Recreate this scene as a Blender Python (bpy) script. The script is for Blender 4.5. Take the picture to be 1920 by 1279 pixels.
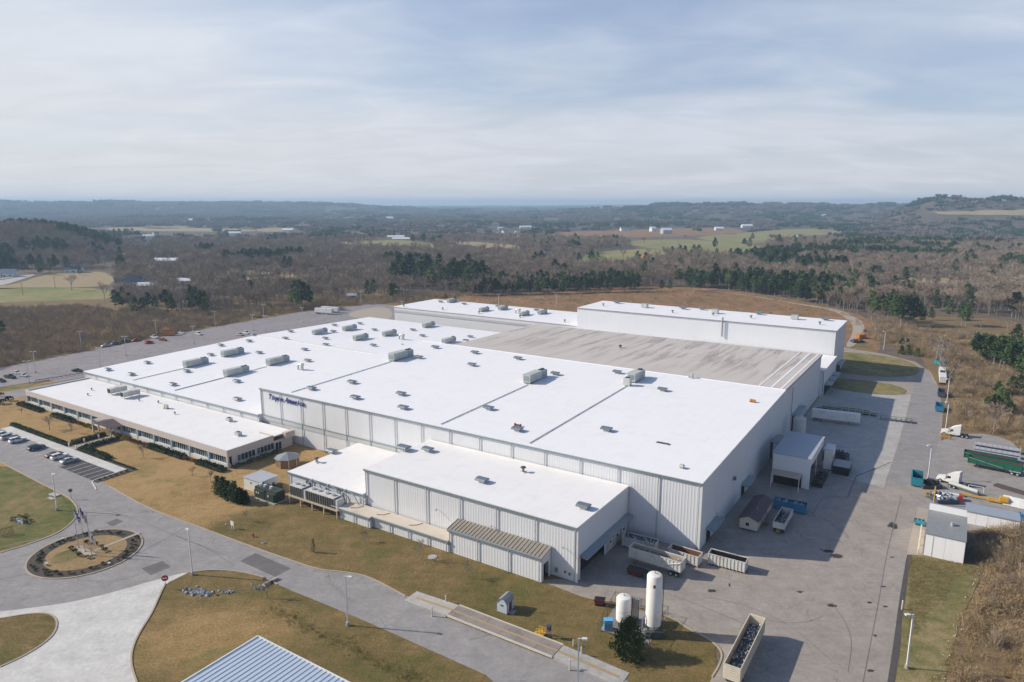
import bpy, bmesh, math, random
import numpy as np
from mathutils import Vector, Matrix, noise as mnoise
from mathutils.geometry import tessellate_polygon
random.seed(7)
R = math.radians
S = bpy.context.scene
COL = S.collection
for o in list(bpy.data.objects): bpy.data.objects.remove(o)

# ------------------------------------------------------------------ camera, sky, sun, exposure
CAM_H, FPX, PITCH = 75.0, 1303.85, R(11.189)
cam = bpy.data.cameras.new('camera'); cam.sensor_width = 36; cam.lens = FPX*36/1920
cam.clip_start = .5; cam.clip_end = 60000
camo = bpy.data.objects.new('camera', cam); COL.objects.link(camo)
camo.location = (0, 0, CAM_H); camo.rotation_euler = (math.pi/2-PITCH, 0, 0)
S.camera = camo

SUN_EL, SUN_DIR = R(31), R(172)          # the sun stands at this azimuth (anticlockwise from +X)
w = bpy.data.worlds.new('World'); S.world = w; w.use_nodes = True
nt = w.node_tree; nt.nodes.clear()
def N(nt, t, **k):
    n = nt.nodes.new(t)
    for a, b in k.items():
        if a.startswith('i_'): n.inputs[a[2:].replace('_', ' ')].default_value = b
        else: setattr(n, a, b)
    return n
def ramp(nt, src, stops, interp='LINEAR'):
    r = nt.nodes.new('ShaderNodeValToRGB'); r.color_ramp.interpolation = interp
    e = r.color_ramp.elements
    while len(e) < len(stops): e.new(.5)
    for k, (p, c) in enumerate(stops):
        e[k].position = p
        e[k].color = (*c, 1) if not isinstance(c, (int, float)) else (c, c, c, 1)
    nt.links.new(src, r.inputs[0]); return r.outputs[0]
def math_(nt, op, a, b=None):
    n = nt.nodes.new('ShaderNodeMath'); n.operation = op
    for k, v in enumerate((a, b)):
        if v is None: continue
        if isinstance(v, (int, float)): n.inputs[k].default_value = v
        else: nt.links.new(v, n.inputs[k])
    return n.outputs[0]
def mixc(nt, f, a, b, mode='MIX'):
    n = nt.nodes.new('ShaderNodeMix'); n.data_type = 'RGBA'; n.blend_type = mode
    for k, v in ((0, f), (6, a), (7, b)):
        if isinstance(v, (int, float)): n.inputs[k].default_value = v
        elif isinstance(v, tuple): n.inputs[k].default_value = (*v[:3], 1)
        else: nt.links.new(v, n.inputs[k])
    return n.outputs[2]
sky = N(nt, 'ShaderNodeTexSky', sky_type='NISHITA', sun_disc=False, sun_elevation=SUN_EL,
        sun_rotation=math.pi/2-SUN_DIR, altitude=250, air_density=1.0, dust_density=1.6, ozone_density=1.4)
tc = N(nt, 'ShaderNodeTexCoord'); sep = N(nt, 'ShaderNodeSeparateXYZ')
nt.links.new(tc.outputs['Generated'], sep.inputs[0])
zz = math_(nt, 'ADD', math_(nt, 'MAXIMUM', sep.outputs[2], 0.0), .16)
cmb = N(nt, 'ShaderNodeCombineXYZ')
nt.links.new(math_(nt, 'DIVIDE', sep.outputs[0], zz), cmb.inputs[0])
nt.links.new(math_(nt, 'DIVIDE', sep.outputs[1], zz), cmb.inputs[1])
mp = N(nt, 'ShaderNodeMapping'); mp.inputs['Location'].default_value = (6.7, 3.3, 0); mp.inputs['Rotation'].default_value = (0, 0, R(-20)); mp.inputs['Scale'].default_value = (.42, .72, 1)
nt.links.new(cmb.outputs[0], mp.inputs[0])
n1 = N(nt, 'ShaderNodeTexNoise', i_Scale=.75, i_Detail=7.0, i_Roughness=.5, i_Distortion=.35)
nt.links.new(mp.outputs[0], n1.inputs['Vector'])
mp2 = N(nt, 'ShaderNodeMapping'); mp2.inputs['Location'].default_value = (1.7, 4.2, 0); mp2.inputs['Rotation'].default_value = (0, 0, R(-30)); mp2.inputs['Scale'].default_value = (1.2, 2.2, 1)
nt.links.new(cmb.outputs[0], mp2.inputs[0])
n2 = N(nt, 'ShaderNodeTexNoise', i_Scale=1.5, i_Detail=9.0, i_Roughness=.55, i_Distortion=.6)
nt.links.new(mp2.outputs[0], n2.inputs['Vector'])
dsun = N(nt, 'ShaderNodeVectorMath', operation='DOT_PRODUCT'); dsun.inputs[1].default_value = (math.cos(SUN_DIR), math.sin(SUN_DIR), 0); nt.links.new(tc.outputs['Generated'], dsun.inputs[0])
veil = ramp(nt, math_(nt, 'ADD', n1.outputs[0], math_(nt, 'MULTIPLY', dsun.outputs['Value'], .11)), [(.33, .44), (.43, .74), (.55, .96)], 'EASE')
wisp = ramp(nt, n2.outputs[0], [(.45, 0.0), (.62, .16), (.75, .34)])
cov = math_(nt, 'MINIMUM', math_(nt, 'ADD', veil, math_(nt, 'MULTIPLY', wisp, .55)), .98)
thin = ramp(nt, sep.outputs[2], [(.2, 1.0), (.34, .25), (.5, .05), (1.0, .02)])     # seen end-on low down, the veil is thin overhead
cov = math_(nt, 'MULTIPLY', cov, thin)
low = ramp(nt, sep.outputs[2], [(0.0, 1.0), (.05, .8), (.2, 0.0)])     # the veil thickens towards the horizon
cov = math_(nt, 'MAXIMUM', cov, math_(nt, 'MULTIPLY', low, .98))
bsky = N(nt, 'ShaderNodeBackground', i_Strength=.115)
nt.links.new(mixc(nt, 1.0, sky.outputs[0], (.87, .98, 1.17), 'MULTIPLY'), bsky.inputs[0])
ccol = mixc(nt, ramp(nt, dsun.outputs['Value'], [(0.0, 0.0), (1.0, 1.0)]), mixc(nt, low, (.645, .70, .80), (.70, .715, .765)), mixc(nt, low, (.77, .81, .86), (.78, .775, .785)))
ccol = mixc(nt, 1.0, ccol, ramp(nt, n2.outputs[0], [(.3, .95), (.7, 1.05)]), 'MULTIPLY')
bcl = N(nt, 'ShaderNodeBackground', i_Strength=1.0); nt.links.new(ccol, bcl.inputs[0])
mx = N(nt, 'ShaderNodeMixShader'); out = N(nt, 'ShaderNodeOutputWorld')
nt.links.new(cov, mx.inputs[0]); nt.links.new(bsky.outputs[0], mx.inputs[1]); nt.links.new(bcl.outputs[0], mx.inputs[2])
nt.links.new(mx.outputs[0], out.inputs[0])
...
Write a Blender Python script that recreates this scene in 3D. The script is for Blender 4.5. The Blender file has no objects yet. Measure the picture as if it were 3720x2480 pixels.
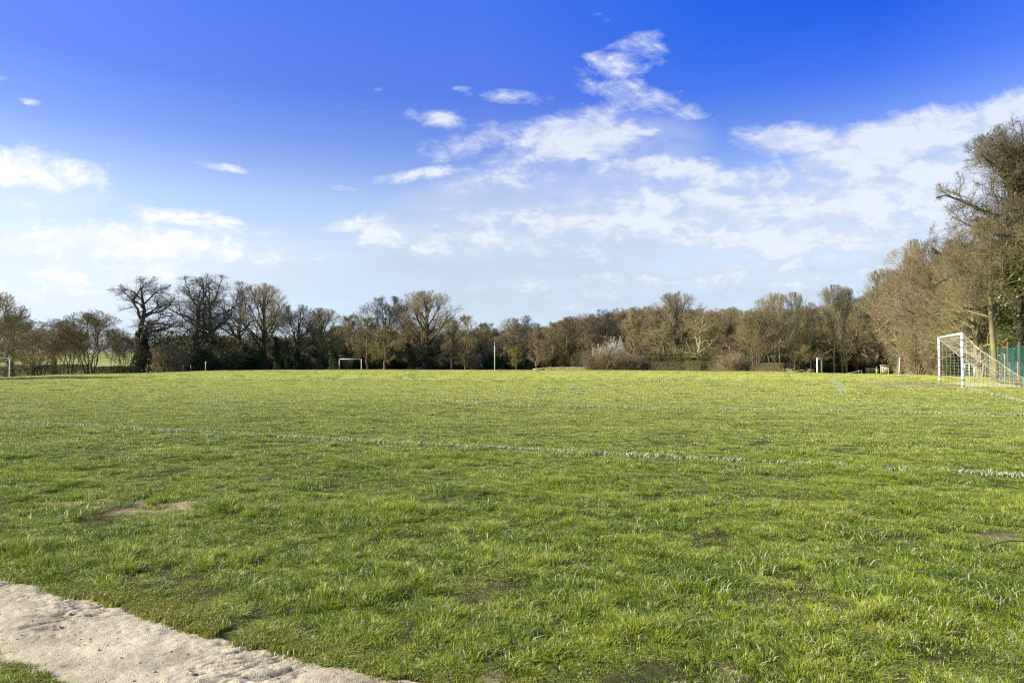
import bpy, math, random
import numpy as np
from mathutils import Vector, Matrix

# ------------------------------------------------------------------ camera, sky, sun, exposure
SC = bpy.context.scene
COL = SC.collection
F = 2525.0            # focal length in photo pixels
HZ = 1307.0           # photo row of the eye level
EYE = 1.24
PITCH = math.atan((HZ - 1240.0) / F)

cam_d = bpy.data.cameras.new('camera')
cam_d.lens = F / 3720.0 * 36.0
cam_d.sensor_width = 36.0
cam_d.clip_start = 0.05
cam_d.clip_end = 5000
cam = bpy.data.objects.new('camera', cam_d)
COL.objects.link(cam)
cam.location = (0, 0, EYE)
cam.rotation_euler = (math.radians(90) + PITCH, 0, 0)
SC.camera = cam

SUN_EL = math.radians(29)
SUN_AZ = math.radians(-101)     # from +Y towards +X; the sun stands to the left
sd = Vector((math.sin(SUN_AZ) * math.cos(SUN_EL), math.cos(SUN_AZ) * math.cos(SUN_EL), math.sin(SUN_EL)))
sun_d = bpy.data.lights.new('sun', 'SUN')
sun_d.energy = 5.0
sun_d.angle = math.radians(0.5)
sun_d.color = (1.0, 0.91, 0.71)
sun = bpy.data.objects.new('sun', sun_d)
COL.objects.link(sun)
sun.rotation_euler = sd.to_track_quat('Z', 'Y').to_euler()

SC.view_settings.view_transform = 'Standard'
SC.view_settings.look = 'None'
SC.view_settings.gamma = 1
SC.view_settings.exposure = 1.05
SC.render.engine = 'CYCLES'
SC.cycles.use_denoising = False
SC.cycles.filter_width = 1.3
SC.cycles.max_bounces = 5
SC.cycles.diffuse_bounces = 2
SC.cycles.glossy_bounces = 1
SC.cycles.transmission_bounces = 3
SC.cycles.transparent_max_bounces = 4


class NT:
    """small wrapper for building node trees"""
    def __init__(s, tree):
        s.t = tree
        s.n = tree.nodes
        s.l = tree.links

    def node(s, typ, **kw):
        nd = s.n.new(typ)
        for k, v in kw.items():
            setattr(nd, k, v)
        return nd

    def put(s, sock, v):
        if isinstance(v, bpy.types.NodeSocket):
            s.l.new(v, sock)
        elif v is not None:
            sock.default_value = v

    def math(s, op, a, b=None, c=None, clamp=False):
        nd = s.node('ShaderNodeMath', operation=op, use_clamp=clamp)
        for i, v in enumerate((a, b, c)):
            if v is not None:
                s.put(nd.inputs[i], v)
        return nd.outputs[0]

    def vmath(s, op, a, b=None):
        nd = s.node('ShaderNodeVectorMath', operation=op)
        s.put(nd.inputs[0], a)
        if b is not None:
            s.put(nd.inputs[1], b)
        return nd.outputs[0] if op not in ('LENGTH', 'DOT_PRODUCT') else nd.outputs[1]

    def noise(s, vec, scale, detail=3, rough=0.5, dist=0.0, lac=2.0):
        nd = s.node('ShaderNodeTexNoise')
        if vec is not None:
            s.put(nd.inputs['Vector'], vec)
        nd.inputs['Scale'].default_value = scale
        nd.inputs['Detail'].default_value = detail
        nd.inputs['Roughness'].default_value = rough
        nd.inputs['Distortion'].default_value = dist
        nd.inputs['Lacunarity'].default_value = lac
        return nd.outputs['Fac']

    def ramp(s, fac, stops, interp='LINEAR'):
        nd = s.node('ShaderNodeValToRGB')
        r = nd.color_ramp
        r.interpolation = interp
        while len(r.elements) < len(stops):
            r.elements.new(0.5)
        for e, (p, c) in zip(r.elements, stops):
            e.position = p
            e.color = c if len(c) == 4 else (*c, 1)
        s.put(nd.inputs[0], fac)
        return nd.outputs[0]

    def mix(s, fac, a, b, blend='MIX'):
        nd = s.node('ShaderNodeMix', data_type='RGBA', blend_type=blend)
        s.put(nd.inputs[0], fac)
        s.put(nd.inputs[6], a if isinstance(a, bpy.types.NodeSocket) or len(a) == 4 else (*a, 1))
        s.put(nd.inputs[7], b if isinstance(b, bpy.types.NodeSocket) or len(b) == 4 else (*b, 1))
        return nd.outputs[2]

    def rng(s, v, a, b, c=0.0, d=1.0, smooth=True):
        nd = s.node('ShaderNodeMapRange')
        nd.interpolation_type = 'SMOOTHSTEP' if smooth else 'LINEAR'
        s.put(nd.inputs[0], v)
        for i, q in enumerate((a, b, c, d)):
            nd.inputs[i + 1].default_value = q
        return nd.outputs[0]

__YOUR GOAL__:
Above are records; repeat only the lines from the line with "Write a Blender" through the line with "PITCH = math.atan((HZ - 1240.0) / F)", and leave pictures out.

__SOLUTION__:
Write a Blender Python script that recreates this scene in 3D. The script is for Blender 4.5. The Blender file has no objects yet. Measure the picture as if it were 3720x2480 pixels.
import bpy, math, random
import numpy as np
from mathutils import Vector, Matrix

# ------------------------------------------------------------------ camera, sky, sun, exposure
SC = bpy.context.scene
COL = SC.collection
F = 2525.0            # focal length in photo pixels
HZ = 1307.0           # photo row of the eye level
EYE = 1.24
PITCH = math.atan((HZ - 1240.0) / F)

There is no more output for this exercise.